:: WHAT THE TASK REQUIRES ::
Only the number is wanted: count the lines that contain "scene".

:: DATASET SECTION ::
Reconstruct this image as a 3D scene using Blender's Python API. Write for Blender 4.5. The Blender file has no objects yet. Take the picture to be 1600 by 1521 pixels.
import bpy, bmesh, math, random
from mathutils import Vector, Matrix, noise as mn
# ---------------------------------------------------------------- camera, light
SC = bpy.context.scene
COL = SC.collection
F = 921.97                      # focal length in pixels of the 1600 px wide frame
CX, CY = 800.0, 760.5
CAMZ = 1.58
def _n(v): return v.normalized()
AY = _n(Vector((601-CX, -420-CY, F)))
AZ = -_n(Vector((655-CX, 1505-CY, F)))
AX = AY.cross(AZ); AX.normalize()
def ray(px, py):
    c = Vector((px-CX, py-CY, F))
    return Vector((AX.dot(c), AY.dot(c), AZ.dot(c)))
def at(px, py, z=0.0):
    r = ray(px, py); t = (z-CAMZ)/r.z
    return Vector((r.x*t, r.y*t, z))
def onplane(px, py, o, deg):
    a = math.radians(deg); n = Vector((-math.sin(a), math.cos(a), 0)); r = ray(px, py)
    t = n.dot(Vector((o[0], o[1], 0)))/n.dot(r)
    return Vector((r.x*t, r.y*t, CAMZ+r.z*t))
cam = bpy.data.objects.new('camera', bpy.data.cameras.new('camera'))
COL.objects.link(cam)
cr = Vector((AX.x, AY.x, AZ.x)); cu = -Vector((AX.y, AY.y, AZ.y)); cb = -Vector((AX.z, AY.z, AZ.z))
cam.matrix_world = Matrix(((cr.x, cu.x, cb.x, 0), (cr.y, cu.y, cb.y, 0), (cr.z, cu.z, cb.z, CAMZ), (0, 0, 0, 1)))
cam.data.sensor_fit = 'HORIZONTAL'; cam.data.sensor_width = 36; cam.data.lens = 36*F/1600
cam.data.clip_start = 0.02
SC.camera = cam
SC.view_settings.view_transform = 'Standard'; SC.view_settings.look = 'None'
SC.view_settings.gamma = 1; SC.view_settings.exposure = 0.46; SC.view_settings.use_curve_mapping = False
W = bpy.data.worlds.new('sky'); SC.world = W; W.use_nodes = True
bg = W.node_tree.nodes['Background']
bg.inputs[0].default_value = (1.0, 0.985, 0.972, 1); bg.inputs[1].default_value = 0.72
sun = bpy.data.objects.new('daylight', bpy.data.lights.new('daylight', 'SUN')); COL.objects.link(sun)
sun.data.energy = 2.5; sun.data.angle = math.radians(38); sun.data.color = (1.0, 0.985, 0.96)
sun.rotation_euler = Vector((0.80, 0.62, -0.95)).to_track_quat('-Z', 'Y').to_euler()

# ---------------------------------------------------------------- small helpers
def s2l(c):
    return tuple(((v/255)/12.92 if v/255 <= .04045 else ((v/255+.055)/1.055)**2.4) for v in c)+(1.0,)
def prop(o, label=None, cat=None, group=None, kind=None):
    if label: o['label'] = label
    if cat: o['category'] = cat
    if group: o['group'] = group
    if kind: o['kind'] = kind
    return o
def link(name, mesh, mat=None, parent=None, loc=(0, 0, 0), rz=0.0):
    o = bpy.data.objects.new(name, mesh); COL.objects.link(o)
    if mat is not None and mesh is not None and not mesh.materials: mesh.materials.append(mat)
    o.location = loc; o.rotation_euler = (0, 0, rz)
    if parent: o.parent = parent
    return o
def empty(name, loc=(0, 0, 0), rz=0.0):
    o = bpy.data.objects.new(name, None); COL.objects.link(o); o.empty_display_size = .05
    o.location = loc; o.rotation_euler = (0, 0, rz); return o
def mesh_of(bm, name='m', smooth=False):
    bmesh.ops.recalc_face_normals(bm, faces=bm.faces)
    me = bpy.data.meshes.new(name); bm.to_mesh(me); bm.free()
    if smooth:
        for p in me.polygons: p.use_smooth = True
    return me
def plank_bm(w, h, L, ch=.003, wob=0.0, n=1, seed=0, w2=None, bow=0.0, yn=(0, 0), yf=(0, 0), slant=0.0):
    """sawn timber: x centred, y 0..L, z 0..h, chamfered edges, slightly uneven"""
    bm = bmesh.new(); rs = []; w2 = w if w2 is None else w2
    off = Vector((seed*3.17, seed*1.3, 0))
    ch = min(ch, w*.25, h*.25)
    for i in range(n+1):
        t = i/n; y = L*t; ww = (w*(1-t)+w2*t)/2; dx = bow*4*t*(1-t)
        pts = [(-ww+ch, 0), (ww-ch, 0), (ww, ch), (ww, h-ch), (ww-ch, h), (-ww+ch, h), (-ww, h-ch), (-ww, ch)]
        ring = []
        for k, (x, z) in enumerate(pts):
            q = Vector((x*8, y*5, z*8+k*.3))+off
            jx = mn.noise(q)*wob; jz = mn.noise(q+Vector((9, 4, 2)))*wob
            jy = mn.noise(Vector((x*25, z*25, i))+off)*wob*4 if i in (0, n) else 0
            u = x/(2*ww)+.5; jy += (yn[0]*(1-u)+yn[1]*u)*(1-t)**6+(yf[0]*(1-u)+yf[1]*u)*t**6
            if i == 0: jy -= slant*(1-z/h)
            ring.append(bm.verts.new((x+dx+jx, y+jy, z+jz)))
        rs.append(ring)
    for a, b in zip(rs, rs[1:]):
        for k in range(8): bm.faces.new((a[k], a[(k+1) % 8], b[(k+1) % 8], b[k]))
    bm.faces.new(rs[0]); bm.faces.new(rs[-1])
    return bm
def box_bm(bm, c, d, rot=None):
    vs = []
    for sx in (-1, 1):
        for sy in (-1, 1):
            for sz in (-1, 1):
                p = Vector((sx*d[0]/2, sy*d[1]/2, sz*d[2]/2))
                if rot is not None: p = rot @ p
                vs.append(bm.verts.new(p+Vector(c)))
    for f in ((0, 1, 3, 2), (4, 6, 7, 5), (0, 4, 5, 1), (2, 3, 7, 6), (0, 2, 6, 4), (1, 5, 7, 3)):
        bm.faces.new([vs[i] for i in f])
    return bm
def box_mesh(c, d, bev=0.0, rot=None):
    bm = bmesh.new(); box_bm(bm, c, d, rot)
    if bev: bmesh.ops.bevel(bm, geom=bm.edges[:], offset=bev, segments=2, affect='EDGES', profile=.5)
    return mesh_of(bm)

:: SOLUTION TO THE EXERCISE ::
2